- _Direction_
How does the data below read from its first line through the line containing "for o in list(bpy.data.objects): bpy.data.objects.remove(o)"? Print those lines exactly.
==============================
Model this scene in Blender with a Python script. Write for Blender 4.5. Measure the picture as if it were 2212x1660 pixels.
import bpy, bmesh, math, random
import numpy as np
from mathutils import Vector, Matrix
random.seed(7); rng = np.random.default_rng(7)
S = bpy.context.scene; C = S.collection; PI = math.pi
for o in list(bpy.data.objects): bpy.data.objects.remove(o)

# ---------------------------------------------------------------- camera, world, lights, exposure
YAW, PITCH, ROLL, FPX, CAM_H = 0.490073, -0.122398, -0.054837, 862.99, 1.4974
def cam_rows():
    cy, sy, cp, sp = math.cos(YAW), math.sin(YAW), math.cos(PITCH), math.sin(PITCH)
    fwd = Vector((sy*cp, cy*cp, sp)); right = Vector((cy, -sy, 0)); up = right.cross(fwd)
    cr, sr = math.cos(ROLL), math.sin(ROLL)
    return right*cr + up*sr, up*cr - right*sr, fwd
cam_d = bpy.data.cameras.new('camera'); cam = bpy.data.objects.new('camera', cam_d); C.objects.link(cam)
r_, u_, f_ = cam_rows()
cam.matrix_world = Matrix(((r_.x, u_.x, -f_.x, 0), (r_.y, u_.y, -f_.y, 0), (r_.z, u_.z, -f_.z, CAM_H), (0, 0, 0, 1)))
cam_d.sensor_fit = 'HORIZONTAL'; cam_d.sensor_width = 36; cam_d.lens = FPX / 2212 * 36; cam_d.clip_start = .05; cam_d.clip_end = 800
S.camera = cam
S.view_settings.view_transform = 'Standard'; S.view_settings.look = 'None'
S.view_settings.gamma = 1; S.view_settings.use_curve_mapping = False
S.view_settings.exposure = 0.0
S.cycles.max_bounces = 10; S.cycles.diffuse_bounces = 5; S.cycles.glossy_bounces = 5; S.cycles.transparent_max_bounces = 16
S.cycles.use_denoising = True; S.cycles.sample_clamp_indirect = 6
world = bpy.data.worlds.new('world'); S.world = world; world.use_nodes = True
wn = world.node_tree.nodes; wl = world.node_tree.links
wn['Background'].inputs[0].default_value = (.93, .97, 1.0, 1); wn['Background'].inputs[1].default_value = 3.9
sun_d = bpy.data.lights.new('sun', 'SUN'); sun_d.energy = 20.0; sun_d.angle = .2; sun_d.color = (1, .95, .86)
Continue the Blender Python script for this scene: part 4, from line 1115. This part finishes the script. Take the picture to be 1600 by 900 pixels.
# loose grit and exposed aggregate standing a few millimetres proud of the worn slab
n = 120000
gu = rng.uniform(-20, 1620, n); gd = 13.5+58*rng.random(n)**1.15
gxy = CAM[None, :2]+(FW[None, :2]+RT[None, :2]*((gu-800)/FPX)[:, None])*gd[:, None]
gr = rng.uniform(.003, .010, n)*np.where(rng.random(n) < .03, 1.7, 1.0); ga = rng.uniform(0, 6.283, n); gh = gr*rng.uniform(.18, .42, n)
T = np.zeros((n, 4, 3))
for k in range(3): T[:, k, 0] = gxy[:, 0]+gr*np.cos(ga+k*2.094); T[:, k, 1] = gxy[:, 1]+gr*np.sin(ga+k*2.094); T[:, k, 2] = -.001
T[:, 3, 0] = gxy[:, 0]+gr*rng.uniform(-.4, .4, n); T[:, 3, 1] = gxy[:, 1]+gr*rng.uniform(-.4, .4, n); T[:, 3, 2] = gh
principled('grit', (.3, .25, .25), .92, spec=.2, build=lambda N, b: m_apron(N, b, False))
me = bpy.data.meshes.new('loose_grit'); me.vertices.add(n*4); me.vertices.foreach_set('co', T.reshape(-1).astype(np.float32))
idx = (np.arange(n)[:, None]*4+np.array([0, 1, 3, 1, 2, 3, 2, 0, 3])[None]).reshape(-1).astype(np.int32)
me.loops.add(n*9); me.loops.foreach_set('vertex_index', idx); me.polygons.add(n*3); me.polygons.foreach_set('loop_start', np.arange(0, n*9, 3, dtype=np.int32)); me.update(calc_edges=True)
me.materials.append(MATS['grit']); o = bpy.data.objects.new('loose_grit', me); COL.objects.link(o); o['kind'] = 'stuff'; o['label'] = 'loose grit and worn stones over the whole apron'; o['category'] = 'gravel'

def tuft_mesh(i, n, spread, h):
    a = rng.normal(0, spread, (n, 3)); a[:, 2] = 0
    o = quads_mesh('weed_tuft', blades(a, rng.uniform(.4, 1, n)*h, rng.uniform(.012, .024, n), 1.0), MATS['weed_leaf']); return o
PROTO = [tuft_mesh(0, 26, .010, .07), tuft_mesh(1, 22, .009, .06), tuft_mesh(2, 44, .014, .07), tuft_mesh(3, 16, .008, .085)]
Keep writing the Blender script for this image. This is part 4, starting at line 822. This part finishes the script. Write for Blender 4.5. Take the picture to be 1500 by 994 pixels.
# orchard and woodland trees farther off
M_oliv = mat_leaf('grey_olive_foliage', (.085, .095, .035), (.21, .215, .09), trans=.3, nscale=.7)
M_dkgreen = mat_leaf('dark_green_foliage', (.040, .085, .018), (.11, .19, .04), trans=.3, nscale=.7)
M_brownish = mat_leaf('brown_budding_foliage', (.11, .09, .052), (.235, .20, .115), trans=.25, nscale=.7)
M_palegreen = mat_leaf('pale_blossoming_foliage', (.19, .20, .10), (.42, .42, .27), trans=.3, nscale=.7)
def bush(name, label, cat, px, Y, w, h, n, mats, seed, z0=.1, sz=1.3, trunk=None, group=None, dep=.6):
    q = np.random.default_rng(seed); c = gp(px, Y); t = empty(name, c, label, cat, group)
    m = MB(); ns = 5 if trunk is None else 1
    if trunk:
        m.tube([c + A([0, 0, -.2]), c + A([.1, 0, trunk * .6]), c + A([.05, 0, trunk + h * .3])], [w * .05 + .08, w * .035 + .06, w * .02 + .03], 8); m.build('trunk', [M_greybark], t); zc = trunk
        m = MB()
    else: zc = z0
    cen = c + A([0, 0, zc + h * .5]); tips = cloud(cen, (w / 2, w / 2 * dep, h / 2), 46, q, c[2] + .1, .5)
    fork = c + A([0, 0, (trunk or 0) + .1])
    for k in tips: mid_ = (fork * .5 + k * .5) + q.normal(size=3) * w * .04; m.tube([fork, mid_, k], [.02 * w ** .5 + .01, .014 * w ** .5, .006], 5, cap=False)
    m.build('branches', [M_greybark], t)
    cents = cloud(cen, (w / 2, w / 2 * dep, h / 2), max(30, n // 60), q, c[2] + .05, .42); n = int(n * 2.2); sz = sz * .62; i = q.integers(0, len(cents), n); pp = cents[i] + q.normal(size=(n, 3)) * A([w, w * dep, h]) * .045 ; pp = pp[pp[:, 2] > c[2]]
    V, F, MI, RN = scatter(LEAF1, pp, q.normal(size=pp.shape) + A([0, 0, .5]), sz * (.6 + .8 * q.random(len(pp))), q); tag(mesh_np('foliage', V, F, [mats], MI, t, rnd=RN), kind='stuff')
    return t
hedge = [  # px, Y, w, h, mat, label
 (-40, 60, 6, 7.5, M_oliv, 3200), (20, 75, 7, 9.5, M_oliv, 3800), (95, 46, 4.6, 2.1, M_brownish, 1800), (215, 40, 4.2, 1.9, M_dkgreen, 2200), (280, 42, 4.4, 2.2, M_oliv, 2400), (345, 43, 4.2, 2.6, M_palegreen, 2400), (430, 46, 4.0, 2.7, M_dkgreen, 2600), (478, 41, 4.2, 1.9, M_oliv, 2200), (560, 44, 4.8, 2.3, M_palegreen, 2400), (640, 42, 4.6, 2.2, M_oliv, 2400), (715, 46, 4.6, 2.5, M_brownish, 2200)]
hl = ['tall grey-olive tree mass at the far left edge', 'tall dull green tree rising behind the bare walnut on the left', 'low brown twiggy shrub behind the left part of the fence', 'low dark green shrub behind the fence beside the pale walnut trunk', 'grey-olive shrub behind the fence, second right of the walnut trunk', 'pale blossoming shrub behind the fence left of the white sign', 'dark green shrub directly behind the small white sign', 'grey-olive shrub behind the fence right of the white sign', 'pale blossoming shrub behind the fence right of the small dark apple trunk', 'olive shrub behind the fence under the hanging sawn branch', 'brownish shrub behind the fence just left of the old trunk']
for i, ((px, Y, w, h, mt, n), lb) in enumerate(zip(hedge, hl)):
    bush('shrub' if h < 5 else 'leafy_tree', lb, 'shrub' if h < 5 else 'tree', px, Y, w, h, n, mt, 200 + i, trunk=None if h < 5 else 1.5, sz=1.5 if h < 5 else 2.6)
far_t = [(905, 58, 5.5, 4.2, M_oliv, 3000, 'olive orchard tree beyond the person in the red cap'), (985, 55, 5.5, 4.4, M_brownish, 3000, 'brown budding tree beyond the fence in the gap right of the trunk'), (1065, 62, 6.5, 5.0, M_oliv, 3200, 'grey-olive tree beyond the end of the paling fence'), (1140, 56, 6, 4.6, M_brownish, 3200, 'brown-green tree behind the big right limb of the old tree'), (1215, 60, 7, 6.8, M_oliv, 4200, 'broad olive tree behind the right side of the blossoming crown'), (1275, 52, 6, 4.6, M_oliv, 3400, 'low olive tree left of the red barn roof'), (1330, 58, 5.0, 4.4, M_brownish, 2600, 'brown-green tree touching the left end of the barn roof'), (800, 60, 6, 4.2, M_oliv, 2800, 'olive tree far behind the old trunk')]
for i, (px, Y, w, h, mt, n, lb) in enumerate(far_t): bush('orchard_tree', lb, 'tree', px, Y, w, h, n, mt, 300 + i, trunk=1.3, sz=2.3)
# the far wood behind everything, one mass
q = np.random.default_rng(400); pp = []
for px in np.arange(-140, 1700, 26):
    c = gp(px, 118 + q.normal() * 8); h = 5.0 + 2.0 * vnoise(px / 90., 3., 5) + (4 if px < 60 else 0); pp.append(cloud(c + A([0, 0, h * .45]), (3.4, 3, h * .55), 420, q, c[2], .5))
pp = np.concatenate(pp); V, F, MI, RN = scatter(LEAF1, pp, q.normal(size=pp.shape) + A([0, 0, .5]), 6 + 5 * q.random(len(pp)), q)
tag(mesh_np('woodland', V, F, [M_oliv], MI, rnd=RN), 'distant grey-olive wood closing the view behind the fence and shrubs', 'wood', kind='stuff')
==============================
- _Solution_
Model this scene in Blender with a Python script. Write for Blender 4.5. Measure the picture as if it were 2212x1660 pixels.
import bpy, bmesh, math, random
import numpy as np
from mathutils import Vector, Matrix
random.seed(7); rng = np.random.default_rng(7)
S = bpy.context.scene; C = S.collection; PI = math.pi
for o in list(bpy.data.objects): bpy.data.objects.remove(o)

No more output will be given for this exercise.